Review by Lillian Richards 03rd Feb 2010

Thomas Sainsbury wrote this play – one of many, many, many – about the entrenched fear that pervades every day living, after his brief stay in New York. In this era of wars waged on notions of faulty logic, the influence of fear in our lives is a crucial one, fruiting paranoia and the very real threats that lurk within the hyperbole.

It is a fine line we walk, torn as we are between ideas and reality; between what’s justified and what’s a fiction devised to control us.

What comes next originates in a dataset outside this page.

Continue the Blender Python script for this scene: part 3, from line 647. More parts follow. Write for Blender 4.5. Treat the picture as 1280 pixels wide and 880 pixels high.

A psychopath is defined as someone suffering from a mental disorder that results in their being a danger to others. This derangement is of constant interest to us as a species. We adore the adrenaline rush of imagined interactions and near misses with such creatures. Not many (I say this instead of ‘no-one’ because I can’t get out of my head the guy who answered the German’s ad asking for a person willing to be eaten) would be naive enough to want such an interaction in reality.

So Sainsbury has tried his hand at this adrenaline seeking frenzy by writing a script which attempts to capture our darker imaginings. Similar to his work in Beast (where a family trip is hijacked by the dark secrets of a small town’s murderous tendencies), Psychopaths draws on a recognisable dynamic, though this play is more sitcom, perhaps, than drama, and where Beast had elements of real tension, Psychopaths is more a low hum melodrama.

The realistic set design creates an entire NY apartment with art and posters of Native American commandments. There are sofas and benches, a working door (which features heavily: will it open? Who will be behind it?). As such it is immediately engrossing.

The main plot is a pretty tired narrative: new comer to NY fears the high crime rate and succumbs to the propaganda of fear only to have it realised with a break-in that implies worse to come.

The newcomer, Amy, is played by Morgana O’Reilly whose natural charm and awkward grace on stage is a pleasure to watch; O’Reilly is a talented actress who lavishes her character with believable ease.

Andi Crown plays the black-wearing pseudo artistic flatmate with some good one-liners, and she does so with skill and great comedic timing, though the script is somewhere between drama and comedy and doesn’t ever really realise either.

Todd Emerson as Tony the neighbour (who owns what one presumes must be a fictional café / bar because of his overt weirdness), is truly wonderful. Emerson shone last year in a supporting role in The History Boys and hasn’t looked back. His work as Tony has a depth that wasn’t necessarily present in the script but which is of Emerson’s making, most likely encouraged by great direction from Sainsbury.

Dena Kenedy plays the female cop who comes to Amy’s aid. She takes the description of her assailant with a harsh TV detective air that makes sense in this drama type setting. Roberto Nascimento plays a bit role as the cop’s sidekick, sniffing out the flat for any details otherwise unrecorded.

Dwayne Cameron (The Tribe) couldn’t quite seem to decide if he was French or Mexican on opening night but managed to choose French a wee way in and from there on plays a relatively believable foreigner in NY who becomes enamoured of Amy.

Psychopaths, though not fraught, tense or tight enough to be a thoroughly convincing drama and not a dedicated comedy either (which is arguably where Sainsbury’s strength lies as a playwright), is more a slow-burning look at how our lives can be contorted by fear, both real and imagined.

The true depth of this subject remains unplumbed here. But for an evening out, the ambience of the venue, the quality of the cast and the detail of the set design, Psychopaths offers something you’re unlikely to find elsewhere.